ELEGOO Mercury Plus 2.0 | Anycubic Wash & Cure Plus | Anycubic Wash & Cure 2.0 | |
イメージ | ![]() | ![]() | ![]() |
光源 | 405nm LED 16個 | 405nm LED 20個 | 405nm LED 12個 |
LED 定格電力(W) | 48 | 40 | 25 |
本体サイズ(mm) | 200 × 200 × 352 | 290 × 270 × 479 | 225 × 235 × 365 |
最大硬化サイズ(mm) | φ140 × 165 | φ190 × 245 | φ140 × 165 |
最大洗浄サイズ(mm) (プラットフォームあり) | 124 × 90 × 110 | 192 × 120 × 235 | - |
最大洗浄サイズ(mm) (プラットフォームなし) | 131 × 90 × 220 | 192 × 120 × 290 | 120 × 74 × 165 |
ターンテーブル | ○ | ○ | ○ |
タイマー設定時間(分) | 0-30 | 1-60 | 1-60 |
本体重量(kg) | 3.8 | 6.5 | 3.7 |
ELEGOO Mercury Plus 2.0
Anycubic Wash & Cure Plus
Anycubic Wash & Cure 2.0
番外編:内側硬化用ペンライト
ここからは番外編です。
内側硬化用のペンライトは、単体で2次硬化を完結させるものというよりも、一般的なUVライトや2次硬化器で光を当てることが難しい内側の硬化や、3Dプリント品同士をレジンで接着する際に重宝するものです。

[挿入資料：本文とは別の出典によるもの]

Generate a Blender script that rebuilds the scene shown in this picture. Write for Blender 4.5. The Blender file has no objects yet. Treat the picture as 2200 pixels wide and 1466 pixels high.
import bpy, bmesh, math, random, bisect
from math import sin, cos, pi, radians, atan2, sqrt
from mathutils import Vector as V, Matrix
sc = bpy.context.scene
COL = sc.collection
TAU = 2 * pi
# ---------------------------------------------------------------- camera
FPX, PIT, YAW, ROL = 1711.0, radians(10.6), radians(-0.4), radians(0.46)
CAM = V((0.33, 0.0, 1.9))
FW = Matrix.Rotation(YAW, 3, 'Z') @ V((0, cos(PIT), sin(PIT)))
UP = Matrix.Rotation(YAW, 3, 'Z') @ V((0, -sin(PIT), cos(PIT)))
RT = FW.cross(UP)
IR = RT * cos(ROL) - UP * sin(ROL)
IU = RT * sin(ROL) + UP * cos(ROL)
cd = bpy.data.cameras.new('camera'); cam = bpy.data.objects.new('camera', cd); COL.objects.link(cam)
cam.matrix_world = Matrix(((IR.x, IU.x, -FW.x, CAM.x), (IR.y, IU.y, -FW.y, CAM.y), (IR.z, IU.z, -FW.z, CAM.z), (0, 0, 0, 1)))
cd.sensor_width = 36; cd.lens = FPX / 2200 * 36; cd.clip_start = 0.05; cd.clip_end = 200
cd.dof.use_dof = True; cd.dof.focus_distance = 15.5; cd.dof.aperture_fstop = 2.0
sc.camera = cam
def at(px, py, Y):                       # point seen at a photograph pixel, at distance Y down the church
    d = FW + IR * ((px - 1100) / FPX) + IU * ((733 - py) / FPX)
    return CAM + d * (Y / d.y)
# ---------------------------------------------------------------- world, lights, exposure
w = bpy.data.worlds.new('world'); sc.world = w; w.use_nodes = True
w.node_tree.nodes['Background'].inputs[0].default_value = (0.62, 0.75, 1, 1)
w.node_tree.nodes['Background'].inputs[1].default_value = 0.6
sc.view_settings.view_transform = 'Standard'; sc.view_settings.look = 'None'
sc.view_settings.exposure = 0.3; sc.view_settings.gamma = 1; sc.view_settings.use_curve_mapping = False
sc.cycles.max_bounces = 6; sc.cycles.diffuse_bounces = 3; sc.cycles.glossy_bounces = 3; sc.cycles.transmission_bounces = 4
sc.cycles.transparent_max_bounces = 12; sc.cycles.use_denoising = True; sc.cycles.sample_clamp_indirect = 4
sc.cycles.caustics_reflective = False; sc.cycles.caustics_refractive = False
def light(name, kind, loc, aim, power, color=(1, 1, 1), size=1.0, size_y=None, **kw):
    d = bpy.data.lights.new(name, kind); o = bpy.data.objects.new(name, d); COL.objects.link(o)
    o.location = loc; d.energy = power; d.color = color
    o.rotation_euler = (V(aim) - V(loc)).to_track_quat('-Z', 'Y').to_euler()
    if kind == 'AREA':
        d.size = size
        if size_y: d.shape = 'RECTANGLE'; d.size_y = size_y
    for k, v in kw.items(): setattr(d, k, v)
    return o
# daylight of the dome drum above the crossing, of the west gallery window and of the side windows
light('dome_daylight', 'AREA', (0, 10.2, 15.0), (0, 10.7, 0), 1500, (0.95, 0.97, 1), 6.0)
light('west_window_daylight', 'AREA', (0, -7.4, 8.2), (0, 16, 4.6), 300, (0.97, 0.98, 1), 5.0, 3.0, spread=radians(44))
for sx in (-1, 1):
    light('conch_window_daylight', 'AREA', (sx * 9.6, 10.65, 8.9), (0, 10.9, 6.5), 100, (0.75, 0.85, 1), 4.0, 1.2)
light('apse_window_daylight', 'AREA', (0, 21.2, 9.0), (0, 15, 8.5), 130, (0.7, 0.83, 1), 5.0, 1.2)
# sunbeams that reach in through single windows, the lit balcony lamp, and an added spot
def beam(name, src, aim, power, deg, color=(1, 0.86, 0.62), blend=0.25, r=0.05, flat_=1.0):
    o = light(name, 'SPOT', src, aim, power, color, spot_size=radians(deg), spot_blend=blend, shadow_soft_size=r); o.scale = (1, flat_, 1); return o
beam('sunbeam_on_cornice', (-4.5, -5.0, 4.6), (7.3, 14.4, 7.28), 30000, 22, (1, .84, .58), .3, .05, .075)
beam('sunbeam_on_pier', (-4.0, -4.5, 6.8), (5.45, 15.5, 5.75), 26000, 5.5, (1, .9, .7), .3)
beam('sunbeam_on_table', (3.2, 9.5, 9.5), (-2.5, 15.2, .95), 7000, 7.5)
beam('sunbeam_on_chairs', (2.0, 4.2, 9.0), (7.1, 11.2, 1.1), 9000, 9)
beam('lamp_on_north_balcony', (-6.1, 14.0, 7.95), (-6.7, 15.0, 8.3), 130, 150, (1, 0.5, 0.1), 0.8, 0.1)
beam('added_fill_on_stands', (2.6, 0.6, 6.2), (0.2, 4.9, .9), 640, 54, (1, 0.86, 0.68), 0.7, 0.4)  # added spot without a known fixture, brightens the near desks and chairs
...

中空構造のプリントや、大型の3Dプリントパーツ同士の接続を頻繁に行う方は持っておくと便利でしょう。
番外編:洗浄機と2次硬化器のセット品
洗浄硬化機に似た硬化器に、洗浄器と2次硬化器のセット品があります。
洗浄硬化機では難しい大型の3Dプリント品を洗浄・2次硬化させたい場合に導入を検討すると良いでしょう。
一方、1つの装置で両方の機能をもつわけではないので、場所をとってしまう点には注意が必要です。
以下の「ELEGOO Mercury XS Bundle」の例では、最大洗浄サイズが201mm × 124mm × 255mmとなっており、洗浄硬化機と比べてかなり大型の3Dプリント品まで対応できるようになっています。大型サイズに対応すべく、2本のUVランプだけでなくターンテーブル下にもUVライトが仕込まれています。安全メガネやペンライト状の手持ちUVランプも付属しており、これ1つで洗浄・2次硬化には一通り対応できる一品です。
まとめ:造形サイズや洗浄の必要性に応じて2次硬化器を導入しよう
今回は、光造形3Dプリンターでプリントした後の2次硬化と、使用する2次硬化器について解説しました。
日光で対応する簡便な方法から、専用の洗浄硬化器を使う方法まで、さまざまな選択肢があることがわかったのではないでしょうか?
導入コストと手間のトレードオフ、造形サイズと硬化器サイズを照らし合わせて、ご自身にあった2次硬化器の導入を検討してみてください。